■ **YOUR GOAL**:
The listing below should be written out exactly; please include all of it.

■ **DATA EXTRACT**:
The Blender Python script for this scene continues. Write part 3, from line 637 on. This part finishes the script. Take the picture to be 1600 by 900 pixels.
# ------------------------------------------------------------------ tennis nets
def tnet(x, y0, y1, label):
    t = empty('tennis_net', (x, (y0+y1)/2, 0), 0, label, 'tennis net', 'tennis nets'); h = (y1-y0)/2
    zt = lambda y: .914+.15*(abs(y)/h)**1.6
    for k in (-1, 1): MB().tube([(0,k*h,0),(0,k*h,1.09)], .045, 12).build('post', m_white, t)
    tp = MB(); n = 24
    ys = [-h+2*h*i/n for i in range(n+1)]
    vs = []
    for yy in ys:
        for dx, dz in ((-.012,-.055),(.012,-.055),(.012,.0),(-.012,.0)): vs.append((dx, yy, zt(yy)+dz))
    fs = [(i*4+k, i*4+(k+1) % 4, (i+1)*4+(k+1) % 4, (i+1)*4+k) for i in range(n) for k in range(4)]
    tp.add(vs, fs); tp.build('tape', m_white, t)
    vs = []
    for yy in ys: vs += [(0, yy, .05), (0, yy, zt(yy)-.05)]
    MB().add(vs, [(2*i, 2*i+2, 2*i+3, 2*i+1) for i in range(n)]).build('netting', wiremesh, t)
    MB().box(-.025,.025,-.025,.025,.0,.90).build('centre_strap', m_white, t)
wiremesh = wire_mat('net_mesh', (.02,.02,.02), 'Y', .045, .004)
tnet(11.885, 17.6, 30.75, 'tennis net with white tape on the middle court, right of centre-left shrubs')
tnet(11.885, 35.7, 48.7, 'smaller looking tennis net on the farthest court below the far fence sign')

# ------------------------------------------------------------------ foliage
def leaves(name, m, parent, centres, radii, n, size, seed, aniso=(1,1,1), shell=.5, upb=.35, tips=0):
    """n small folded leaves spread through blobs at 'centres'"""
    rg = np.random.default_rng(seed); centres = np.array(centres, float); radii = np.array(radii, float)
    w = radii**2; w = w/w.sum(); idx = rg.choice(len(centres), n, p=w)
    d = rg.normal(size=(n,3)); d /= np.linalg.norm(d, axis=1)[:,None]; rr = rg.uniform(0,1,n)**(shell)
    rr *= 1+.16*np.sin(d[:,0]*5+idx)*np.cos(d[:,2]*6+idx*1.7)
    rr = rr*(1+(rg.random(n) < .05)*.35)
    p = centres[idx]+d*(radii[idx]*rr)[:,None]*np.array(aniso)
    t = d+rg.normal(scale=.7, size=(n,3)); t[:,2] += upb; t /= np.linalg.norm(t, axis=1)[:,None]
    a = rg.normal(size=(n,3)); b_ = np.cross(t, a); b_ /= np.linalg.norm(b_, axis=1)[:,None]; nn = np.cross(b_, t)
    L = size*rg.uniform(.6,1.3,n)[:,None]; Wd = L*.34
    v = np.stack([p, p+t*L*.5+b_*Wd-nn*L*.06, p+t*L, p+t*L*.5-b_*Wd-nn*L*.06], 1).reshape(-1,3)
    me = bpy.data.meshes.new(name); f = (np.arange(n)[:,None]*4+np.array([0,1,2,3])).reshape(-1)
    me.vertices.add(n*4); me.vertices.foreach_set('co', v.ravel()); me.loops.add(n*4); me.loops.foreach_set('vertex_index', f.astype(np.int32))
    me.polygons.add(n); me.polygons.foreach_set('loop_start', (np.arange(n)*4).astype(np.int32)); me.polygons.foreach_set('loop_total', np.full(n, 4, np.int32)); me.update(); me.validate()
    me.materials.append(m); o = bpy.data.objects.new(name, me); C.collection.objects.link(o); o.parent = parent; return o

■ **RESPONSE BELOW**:
The Blender Python script for this scene continues. Write part 3, from line 637 on. This part finishes the script. Take the picture to be 1600 by 900 pixels.
# ------------------------------------------------------------------ tennis nets
def tnet(x, y0, y1, label):
    t = empty('tennis_net', (x, (y0+y1)/2, 0), 0, label, 'tennis net', 'tennis nets'); h = (y1-y0)/2
    zt = lambda y: .914+.15*(abs(y)/h)**1.6
    for k in (-1, 1): MB().tube([(0,k*h,0),(0,k*h,1.09)], .045, 12).build('post', m_white, t)
    tp = MB(); n = 24
    ys = [-h+2*h*i/n for i in range(n+1)]
    vs = []
    for yy in ys:
        for dx, dz in ((-.012,-.055),(.012,-.055),(.012,.0),(-.012,.0)): vs.append((dx, yy, zt(yy)+dz))
    fs = [(i*4+k, i*4+(k+1) % 4, (i+1)*4+(k+1) % 4, (i+1)*4+k) for i in range(n) for k in range(4)]
    tp.add(vs, fs); tp.build('tape', m_white, t)
    vs = []
    for yy in ys: vs += [(0, yy, .05), (0, yy, zt(yy)-.05)]
    MB().add(vs, [(2*i, 2*i+2, 2*i+3, 2*i+1) for i in range(n)]).build('netting', wiremesh, t)
    MB().box(-.025,.025,-.025,.025,.0,.90).build('centre_strap', m_white, t)
wiremesh = wire_mat('net_mesh', (.02,.02,.02), 'Y', .045, .004)
tnet(11.885, 17.6, 30.75, 'tennis net with white tape on the middle court, right of centre-left shrubs')
tnet(11.885, 35.7, 48.7, 'smaller looking tennis net on the farthest court below the far fence sign')

# ------------------------------------------------------------------ foliage
def leaves(name, m, parent, centres, radii, n, size, seed, aniso=(1,1,1), shell=.5, upb=.35, tips=0):
    """n small folded leaves spread through blobs at 'centres'"""
    rg = np.random.default_rng(seed); centres = np.array(centres, float); radii = np.array(radii, float)
    w = radii**2; w = w/w.sum(); idx = rg.choice(len(centres), n, p=w)
    d = rg.normal(size=(n,3)); d /= np.linalg.norm(d, axis=1)[:,None]; rr = rg.uniform(0,1,n)**(shell)
    rr *= 1+.16*np.sin(d[:,0]*5+idx)*np.cos(d[:,2]*6+idx*1.7)
    rr = rr*(1+(rg.random(n) < .05)*.35)
    p = centres[idx]+d*(radii[idx]*rr)[:,None]*np.array(aniso)
    t = d+rg.normal(scale=.7, size=(n,3)); t[:,2] += upb; t /= np.linalg.norm(t, axis=1)[:,None]
    a = rg.normal(size=(n,3)); b_ = np.cross(t, a); b_ /= np.linalg.norm(b_, axis=1)[:,None]; nn = np.cross(b_, t)
    L = size*rg.uniform(.6,1.3,n)[:,None]; Wd = L*.34
    v = np.stack([p, p+t*L*.5+b_*Wd-nn*L*.06, p+t*L, p+t*L*.5-b_*Wd-nn*L*.06], 1).reshape(-1,3)
    me = bpy.data.meshes.new(name); f = (np.arange(n)[:,None]*4+np.array([0,1,2,3])).reshape(-1)
    me.vertices.add(n*4); me.vertices.foreach_set('co', v.ravel()); me.loops.add(n*4); me.loops.foreach_set('vertex_index', f.astype(np.int32))
    me.polygons.add(n); me.polygons.foreach_set('loop_start', (np.arange(n)*4).astype(np.int32)); me.polygons.foreach_set('loop_total', np.full(n, 4, np.int32)); me.update(); me.validate()
    me.materials.append(m); o = bpy.data.objects.new(name, me); C.collection.objects.link(o); o.parent = parent; return o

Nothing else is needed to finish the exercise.